Il est manifeste que le Défendeur n'a pas obtenu ni même sollicité une quelconque autorisation du Requérant pour exploiter à titre de noms de domaine les marques revendiquées.
En conséquence, la Commission considère que n'est pas établi l'existence d'un intérêt légitime du Défendeur à la détention des noms de domaine litigieux et que le Requérant a établi le deuxième élément du paragraphe 4(a) des Principes directeurs.
En premier lieu, compte tenu de la notoriété du Requérant et des marques qu'il exploite. Compte tenu du fait que le Défendeur est domicilié en France, soit dans le pays du siège social du Requérant, le Défendeur ne pouvait en toute bonne foi considérer que l'enregistrement de noms de domaine reproduisant les marques largement connues du public et exploitées de longue date par le Requérant ne serait pas de nature à porter à confusion.
En second lieu, il s'avère que les noms de domaine litigieux ne renvoient vers aucun site actif. Au regard des circonstances spécifiques d'espèce, l'Expert considère que ce seul élément est en soi constitutif de mauvaise foi.
A ce titre, la Commission considère que l'utilisation des noms de domaine litigieux est préjudiciable au Requérant dans la mesure où elle risque d'induire en erreur les internautes qui peuvent légitimement penser accéder aux sites Internet officiels du Requérant et seront dépourvus en constatant l'absence d'exploitation de sites Internet.
Cette utilisation frauduleuse, dès lors qu'elle renvoie vers une page inexploitée, risque d'entraîner une atteinte à l'image et à la réputation du Requérant.
En conséquence, au vu de l'ensemble des éléments précités la Commission considère que les noms de domaine litigieux ont été enregistrés et utilisés de mauvaise foi.

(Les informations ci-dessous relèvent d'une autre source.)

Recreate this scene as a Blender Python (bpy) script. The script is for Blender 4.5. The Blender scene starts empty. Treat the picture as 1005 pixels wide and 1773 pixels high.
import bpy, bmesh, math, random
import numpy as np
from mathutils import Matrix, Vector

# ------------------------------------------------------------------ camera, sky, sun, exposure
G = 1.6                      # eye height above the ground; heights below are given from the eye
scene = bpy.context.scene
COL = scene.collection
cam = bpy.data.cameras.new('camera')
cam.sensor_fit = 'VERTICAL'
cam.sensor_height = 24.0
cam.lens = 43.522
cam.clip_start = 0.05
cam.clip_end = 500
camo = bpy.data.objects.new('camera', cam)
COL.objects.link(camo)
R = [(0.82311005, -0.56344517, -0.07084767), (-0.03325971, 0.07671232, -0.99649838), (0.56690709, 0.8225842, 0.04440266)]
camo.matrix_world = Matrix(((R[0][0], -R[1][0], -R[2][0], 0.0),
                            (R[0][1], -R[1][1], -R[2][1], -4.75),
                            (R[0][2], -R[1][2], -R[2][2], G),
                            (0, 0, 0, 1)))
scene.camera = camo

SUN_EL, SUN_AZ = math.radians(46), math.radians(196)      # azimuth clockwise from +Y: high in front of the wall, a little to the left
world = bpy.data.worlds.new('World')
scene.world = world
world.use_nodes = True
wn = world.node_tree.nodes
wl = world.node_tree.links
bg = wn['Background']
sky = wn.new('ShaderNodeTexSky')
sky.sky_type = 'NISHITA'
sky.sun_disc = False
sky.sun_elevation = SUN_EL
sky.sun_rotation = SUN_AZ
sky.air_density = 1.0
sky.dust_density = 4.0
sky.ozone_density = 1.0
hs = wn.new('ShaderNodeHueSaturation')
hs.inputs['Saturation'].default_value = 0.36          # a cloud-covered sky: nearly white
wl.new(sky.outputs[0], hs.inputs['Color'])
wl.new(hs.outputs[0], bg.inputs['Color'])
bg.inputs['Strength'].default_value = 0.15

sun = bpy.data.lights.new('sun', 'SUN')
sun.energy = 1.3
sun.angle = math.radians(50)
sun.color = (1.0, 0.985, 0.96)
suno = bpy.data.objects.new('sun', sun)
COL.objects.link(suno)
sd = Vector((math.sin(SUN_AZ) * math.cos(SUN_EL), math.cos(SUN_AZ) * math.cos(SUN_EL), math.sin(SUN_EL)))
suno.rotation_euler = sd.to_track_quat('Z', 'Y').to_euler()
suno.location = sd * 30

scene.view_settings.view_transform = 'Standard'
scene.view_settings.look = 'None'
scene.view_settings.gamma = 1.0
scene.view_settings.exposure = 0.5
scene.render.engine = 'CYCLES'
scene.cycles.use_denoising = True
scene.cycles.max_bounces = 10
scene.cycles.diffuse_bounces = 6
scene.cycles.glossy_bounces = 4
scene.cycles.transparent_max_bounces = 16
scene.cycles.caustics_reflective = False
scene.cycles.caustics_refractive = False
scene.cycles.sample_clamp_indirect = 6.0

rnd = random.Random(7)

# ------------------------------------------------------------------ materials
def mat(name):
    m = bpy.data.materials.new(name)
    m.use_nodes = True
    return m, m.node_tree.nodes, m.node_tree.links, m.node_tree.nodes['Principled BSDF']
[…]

Les conditions posées au paragraphe 4(a) des Principes directeurs et 15 des Règles d'application des Principes directeurs étant réunies, la Commission administrative décide en conséquence le transfert des noms de domaine <cic-entreprises.com>, <cicentreprises.com>, <cic-entreprises.net>, <cic-entreprises.pro>, <cicentreprises.pro>, <cicetoileentreprises.com>, <cic-etoile-entreprises.pro>, <credit-industriel-et-commercial.pro> et <creditindustrieletcommercial.pro> au Requérant.